==== Data section

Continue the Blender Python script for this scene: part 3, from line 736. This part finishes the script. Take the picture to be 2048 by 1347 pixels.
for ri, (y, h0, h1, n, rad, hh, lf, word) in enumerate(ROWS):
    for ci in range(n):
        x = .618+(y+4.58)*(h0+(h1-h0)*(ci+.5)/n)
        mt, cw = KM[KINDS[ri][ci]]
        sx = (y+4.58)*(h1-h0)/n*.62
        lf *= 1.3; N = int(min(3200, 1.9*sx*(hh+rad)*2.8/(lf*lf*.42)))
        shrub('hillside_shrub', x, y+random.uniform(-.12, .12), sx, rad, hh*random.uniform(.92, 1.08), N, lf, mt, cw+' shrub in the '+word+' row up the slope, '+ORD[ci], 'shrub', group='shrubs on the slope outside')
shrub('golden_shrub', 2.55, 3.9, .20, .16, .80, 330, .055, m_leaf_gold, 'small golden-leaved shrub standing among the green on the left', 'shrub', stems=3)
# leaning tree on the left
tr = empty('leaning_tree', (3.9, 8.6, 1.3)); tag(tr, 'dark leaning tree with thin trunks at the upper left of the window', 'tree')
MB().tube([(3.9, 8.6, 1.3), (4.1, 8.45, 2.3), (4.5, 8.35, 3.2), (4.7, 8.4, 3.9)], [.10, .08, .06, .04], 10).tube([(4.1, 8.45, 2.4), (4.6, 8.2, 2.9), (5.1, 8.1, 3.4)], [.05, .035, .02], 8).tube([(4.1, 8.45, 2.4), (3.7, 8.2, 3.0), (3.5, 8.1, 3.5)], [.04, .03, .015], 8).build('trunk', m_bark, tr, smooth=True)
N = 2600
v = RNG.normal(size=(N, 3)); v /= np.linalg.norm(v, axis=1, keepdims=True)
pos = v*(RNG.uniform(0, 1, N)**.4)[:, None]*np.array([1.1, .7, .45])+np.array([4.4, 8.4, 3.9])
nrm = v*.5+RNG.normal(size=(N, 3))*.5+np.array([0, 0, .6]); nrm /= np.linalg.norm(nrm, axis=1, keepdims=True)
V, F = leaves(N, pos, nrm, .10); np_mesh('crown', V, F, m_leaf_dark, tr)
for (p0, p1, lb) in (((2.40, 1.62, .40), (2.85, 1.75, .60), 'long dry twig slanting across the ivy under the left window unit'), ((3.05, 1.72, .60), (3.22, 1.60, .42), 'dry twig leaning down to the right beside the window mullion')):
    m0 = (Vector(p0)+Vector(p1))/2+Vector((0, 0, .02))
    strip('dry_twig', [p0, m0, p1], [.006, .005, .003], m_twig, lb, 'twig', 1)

========

### Your objective
Print the complete listing again, exactly as it stands.

### Exercise response
Continue the Blender Python script for this scene: part 3, from line 736. This part finishes the script. Take the picture to be 2048 by 1347 pixels.
for ri, (y, h0, h1, n, rad, hh, lf, word) in enumerate(ROWS):
    for ci in range(n):
        x = .618+(y+4.58)*(h0+(h1-h0)*(ci+.5)/n)
        mt, cw = KM[KINDS[ri][ci]]
        sx = (y+4.58)*(h1-h0)/n*.62
        lf *= 1.3; N = int(min(3200, 1.9*sx*(hh+rad)*2.8/(lf*lf*.42)))
        shrub('hillside_shrub', x, y+random.uniform(-.12, .12), sx, rad, hh*random.uniform(.92, 1.08), N, lf, mt, cw+' shrub in the '+word+' row up the slope, '+ORD[ci], 'shrub', group='shrubs on the slope outside')
shrub('golden_shrub', 2.55, 3.9, .20, .16, .80, 330, .055, m_leaf_gold, 'small golden-leaved shrub standing among the green on the left', 'shrub', stems=3)
# leaning tree on the left
tr = empty('leaning_tree', (3.9, 8.6, 1.3)); tag(tr, 'dark leaning tree with thin trunks at the upper left of the window', 'tree')
MB().tube([(3.9, 8.6, 1.3), (4.1, 8.45, 2.3), (4.5, 8.35, 3.2), (4.7, 8.4, 3.9)], [.10, .08, .06, .04], 10).tube([(4.1, 8.45, 2.4), (4.6, 8.2, 2.9), (5.1, 8.1, 3.4)], [.05, .035, .02], 8).tube([(4.1, 8.45, 2.4), (3.7, 8.2, 3.0), (3.5, 8.1, 3.5)], [.04, .03, .015], 8).build('trunk', m_bark, tr, smooth=True)
N = 2600
v = RNG.normal(size=(N, 3)); v /= np.linalg.norm(v, axis=1, keepdims=True)
pos = v*(RNG.uniform(0, 1, N)**.4)[:, None]*np.array([1.1, .7, .45])+np.array([4.4, 8.4, 3.9])
nrm = v*.5+RNG.normal(size=(N, 3))*.5+np.array([0, 0, .6]); nrm /= np.linalg.norm(nrm, axis=1, keepdims=True)
V, F = leaves(N, pos, nrm, .10); np_mesh('crown', V, F, m_leaf_dark, tr)
for (p0, p1, lb) in (((2.40, 1.62, .40), (2.85, 1.75, .60), 'long dry twig slanting across the ivy under the left window unit'), ((3.05, 1.72, .60), (3.22, 1.60, .42), 'dry twig leaning down to the right beside the window mullion')):
    m0 = (Vector(p0)+Vector(p1))/2+Vector((0, 0, .02))
    strip('dry_twig', [p0, m0, p1], [.006, .005, .003], m_twig, lb, 'twig', 1)